O artigo do professor Cerqueira Leite publicado ontem (16/08/2012) na Folha de S.Paulo toca numa ferida muito dolorida do sindicalismo docente do país: a questão das greves, de seus excessos e, por inevitável, de seus resultados. Comparando os excessos grevistas aos excessos de uma criança a quem não se impõem limites educativos, o emérito professor e pesquisador da Unicamp parece criar uma desagradável dissonância no uníssono do coral sindicalista docente que ecoa em todo o país. Ao elogiar uma proposta do governo que só foi feita em consequência da greve, acaba implicitamente atribuindo o mérito da proposta à greve. Neste ponto, um leitor pró-greve particularmente sensível provavelmente já enquadraria o emérito professor no pacote ideológico denominado pelos grevistas de “pelego”. Mas o leitor atento logo nota que Cerqueira Leite reconhece o mérito intrínseco (a “respeitabilidade” e até o “heroísmo”) do instrumento greve, criticando, porém, os abusos cometidos por grevistas e sugerindo que tais abusos só possam ser combatidos via corte salarial.

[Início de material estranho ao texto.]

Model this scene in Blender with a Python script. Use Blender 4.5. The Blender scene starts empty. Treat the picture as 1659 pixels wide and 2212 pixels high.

O tema é complexo, mas o que mais incomoda nos tantos artigos publicados em jornais e blogs a respeito é que ainda não tocam o fulcro da questão – neste caso, algo como um coração com dois ventrículos: de um lado o sistema educacional em si; e do outro lado a gestão deste. Com a única, e ainda assim muito parcial exceção do sistema educacional soviético, o rolo compressor do centralismo estatal se move na direção contrária à da produção científica e artística.

Isonomia salarial e meritocracia são antônimos

O problema da educação e da cultura no Brasil é que nem o Estado as assume inteiramente (e portanto, totalitariamente), como na ex-URSS ou em Cuba, nem a iniciativa privada o faz. O Estado não as assume porque se diz democrático, preferindo assim o suposto meio-termo da autarquia. Mas dado que o oxigênio da autarquia vem todo do Estado, ela nunca chega a alimentar-se pela boca, mantendo um eterno cordão umbilical que a impede de crescer. E a iniciativa privada, por sua vez, com raríssimas exceções, não assume a educação e a cultura porque, entre outras razões históricas, submete-se a práticas tributárias extorsivas e se usa deste fato para repassar, refletir (no sentido ótico) ou meramente atribuir ao Estado a responsabilidade pela educação. Assim tem-se um ciclo vicioso de difícil solução que mantém o país continuamente subdesenvolvido.

Diante desta realidade, é evidente que, enquanto o sistema for assim, o uso de greves nunca resolverá nada – até porque educação e cultura não entram no rol das atividades essenciais à sobrevivência nem segundo a Constituição nem segundo a única lei de greve existente no país. Portanto o máximo que se pode obter com greves de docentes são alterações salariais quase cosméticas, como sempre foi. Por este ângulo, é compreensível que o sindicalismo docente aumente esses micro-ganhos com lentes hiperbólicas e até mesmo com fé religiosa, já que, sem tal atitude, correr-se-ia o risco de olhar para a realidade como ela é e perceber que todo o esforço de anos de greves e protestos jamais resultou em qualquer mudança significativa na atitude de tantos governos para com a educação e a cultura de seus eleitores-contribuintes.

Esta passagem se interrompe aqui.